Firms billing more often to combat slow-paying clients

Billing: Minimising lock-up a key priority

Many law firms plan to bill and collect more frequently to combat clients taking longer to pay as they try to reduce lock-up, a report has found.

Researchers also said it was “more pressing than ever” to develop better financial understanding throughout firms in a bid to return to profitability.

They said while 2023 was “pitched to be a bad year for law firms”, and demand did decline, “the downturn was less severe than expected”.

However, profit was down and “high costs, demanding clients and people retention challenges are creating an extremely challenging business model for law firms”.

Researchers described the “clear weakening in profitability” as “far more concerning” than the slowdown in growth.

Profits “flatlined” at the UK’s elite corporate law firms; Clifford Chance, Allen & Overy and Linklaters all saw revenue grow in the last financial year but partner profits “stall”.

Tech firm BigHand based its Annual Law Firm Finance Report for 2024 on 800 responses from finance executives and managing partners at law firms in the UK and US with at least 100 lawyers.

Just over half of firms said billable hours would remain “the primary lawyer KPI” [key performance indicator], even though the “increasing client drive for strategic advice and value for money builds on the trend we have reported in recent years for greater client demand for financial transparency”.

On lock-up, researchers said that with “improvements to both working capital and efficiency absolutely vital during times of economic uncertainty”, minimising lock-up remained a key objective.

Three quarters (77%) of UK firms reported that improving lock-up was a key part of their plans for the next 18 months.
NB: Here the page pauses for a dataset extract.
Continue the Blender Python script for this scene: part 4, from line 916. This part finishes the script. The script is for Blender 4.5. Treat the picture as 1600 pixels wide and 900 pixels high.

“However, with widespread feedback that clients have been taking longer to pay, whether due to difficulties, drawn-out deals, or as a money-management strategy, firms need to urgently adapt strategies if they are to realise this objective.”

Six out of 10 law firms said write-offs had increased over the past year and they expected them to increase further in 2024.

Meanwhile, almost half of firms (47%) said “missing/late time entry and poor-quality timecards” influenced profitability – a big increase on the figure of 26% in last year’s report.

A quarter of firms admitted to “poor scoping of work with clients” or not agreeing on the scope of work.

In response, almost two-thirds said they planned to bill and collect more frequently, while just under a third planned to increase frequency of communication. Half of firms planned to train lawyers to have more commercial awareness.

Researchers said that, in the current market, “with competition overlapping between big law and the mid-market”, it was the clients who held all the cards.

“Clients have both raised expectations and become far more stringent in their approach to acquiring legal services.”

Inflationary pressures may be easing, but “the same cannot be said of client expectations” and the ability to provide “a little more information, more often throughout a matter” was not enough.

“To return to profitability it is now more pressing than ever to develop better financial understanding throughout the firm and provide the right level of timely financial information.”